5 years ago my dad texted me “i dreamed up the title of a poem last night” and i said “what was the title” and he said “Thoughts Upon Receiving Notice The Frogs Had Cast Off Their Green Skins and Revealed Their True Glorious Selves” and i have thought of that every day since.
*comes into work with black eye* oh please I’m fine guys! But you shoulda seen the other guy. He was a cabinet door that i walked into
My in-laws are visiting…
This is their homicide note.
Seismologists are loyal to a fault
*asks every guy at speed dating*
“Are you going to drink that?”
MEET ME AT THE PLACE NEXT TO THE THING GO NOW DO NOT ASK ANY QUESTIONS
[high school]
Teacher: do u have your homework?
Ryan Lochte: I was murdered last night
[Quarantine, Day 5]
Me: Amelia, push my afternoon meetings this conference call is running long
My daughter’s Amelia Bedelia doll wearing a Bluetooth:
Tiger Woods: cool name, scary place
Don’t get too excited when someone says “and Bob’s your uncle”. It’s just a figure of speech
Girl: Saying hot is disrespectful. You should say ‘beautiful’ instead.
Me: Ok.
Me: Can you please pass the beautiful sauce?
My 6yo ate his dinner but apparently that wasn’t enough food because he said “I’m hungry” and I said “I’m daddy” which really wasn’t the answer he was looking for.
them: I’LL SEE YOU IN COURT
me: *breaking their glasses* no you won’t
Did you know there’s a wrong kind of mac-n-cheese?
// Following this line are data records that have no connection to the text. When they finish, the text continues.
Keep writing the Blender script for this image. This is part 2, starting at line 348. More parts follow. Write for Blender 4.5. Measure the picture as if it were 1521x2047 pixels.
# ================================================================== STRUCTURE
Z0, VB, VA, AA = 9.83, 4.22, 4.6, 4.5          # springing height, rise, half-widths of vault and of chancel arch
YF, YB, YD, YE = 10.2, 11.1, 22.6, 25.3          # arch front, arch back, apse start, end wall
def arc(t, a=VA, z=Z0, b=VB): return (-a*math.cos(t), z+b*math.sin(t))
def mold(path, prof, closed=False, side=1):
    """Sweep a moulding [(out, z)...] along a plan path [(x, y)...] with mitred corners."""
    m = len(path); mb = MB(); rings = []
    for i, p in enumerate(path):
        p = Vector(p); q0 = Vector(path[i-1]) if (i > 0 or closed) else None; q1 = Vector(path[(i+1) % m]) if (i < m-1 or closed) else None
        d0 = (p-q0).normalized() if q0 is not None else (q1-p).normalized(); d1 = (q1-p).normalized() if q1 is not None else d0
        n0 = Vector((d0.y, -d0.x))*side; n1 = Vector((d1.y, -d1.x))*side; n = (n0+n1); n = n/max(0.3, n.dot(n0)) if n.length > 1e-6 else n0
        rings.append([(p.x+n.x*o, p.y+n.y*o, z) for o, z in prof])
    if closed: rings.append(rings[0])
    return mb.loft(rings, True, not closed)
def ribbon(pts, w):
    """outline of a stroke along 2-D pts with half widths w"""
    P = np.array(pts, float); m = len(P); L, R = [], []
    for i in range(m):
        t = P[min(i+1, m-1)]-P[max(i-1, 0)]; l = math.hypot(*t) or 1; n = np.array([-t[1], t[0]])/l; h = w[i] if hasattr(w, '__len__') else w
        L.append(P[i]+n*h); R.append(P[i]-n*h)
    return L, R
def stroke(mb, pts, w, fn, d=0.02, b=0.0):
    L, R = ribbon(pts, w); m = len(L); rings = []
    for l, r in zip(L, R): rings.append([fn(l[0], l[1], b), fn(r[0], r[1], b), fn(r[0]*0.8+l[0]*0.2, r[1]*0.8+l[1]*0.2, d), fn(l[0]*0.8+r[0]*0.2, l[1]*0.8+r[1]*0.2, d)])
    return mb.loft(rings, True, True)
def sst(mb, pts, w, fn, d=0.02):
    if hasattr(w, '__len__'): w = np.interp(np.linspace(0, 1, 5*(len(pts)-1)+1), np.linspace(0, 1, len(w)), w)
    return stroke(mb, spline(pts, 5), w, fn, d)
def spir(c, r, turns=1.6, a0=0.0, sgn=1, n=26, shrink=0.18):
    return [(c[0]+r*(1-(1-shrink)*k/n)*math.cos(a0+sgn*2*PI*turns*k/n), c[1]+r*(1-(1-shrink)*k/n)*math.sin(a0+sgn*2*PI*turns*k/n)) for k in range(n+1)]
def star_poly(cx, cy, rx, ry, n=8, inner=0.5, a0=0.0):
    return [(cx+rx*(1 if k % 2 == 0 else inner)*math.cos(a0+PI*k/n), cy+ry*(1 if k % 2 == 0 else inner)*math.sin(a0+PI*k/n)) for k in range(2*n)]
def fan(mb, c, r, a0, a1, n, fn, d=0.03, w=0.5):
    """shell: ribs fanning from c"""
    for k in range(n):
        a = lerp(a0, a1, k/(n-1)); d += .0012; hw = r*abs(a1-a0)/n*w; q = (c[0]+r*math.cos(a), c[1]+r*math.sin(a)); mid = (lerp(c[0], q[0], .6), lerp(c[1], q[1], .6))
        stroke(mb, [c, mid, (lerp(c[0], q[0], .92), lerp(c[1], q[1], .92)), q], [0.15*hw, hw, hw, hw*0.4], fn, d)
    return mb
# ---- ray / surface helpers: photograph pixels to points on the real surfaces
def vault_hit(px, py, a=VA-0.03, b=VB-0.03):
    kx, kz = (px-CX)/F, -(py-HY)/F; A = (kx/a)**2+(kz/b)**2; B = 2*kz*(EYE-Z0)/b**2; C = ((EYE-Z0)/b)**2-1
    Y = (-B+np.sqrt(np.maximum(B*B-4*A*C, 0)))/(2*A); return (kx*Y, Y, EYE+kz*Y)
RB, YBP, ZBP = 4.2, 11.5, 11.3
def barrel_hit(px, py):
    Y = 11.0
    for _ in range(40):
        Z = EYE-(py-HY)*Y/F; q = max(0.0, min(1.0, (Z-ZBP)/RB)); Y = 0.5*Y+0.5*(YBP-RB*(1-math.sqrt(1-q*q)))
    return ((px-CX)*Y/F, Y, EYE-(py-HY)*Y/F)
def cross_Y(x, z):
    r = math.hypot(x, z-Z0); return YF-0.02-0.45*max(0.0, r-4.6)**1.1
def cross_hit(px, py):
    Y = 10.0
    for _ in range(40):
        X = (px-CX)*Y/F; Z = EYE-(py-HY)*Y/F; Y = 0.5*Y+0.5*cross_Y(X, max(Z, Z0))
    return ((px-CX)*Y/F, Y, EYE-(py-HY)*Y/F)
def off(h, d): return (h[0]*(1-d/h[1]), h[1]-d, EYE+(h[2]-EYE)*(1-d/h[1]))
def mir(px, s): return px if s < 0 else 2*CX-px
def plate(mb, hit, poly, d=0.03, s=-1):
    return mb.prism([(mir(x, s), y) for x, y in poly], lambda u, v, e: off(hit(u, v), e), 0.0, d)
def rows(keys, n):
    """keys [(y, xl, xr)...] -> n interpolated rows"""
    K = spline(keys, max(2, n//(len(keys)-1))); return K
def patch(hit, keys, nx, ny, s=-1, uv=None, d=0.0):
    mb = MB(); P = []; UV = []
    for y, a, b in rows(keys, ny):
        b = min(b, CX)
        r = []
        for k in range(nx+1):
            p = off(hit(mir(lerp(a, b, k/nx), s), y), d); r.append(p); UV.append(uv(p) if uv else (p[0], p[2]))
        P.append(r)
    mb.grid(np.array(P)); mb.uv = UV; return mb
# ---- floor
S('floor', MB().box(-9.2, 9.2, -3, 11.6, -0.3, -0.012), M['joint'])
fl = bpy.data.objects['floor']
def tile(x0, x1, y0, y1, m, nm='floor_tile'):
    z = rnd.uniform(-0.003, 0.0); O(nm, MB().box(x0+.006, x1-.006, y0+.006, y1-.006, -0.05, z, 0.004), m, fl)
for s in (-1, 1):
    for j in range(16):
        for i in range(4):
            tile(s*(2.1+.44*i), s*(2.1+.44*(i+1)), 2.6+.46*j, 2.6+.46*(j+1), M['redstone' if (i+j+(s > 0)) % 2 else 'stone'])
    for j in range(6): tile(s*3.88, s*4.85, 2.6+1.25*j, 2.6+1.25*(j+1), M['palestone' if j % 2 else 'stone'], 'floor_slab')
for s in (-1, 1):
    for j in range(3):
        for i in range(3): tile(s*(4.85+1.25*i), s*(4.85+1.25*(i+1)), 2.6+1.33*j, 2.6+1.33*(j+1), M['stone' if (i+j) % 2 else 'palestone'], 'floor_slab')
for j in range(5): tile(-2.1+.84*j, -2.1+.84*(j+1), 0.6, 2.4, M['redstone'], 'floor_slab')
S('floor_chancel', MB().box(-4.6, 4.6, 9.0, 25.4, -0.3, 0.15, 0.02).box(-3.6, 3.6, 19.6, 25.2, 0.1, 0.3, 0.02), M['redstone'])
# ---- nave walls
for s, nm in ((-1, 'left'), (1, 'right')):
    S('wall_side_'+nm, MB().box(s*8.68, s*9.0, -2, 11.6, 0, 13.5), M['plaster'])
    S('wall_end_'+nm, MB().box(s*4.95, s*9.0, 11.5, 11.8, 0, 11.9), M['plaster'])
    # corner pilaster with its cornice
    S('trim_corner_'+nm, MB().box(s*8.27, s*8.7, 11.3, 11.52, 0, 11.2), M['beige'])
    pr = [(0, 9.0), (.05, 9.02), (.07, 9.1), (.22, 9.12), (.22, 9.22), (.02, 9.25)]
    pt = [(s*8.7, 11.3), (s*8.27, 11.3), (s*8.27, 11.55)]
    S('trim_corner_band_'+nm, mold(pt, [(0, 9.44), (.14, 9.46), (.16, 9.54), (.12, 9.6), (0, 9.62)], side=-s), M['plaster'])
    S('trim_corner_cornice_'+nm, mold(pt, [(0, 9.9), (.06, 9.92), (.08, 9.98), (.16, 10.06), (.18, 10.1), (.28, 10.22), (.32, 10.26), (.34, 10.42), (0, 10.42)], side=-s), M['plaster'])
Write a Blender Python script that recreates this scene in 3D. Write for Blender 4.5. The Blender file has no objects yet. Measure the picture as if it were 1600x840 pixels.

I was unaware that my kids have, over the years, decided there exists but one brand of mac-n-cheese and apparently if I make a different kind the dogs eat it instead.
P.S. the dogs do not exhibit this type of brand loyalty
At Olive Garden my 9 year old told the server, “Compliments to the chef!” Then he leaned too far and fell backward out of his chair.
The quickest way to get your kid to do their homework is to ask them to help with some chores
Me: Did you look in your purse?
Her: OF COURSE I LOOKED IN MY PURSE, I’M NOT AN IDIOT!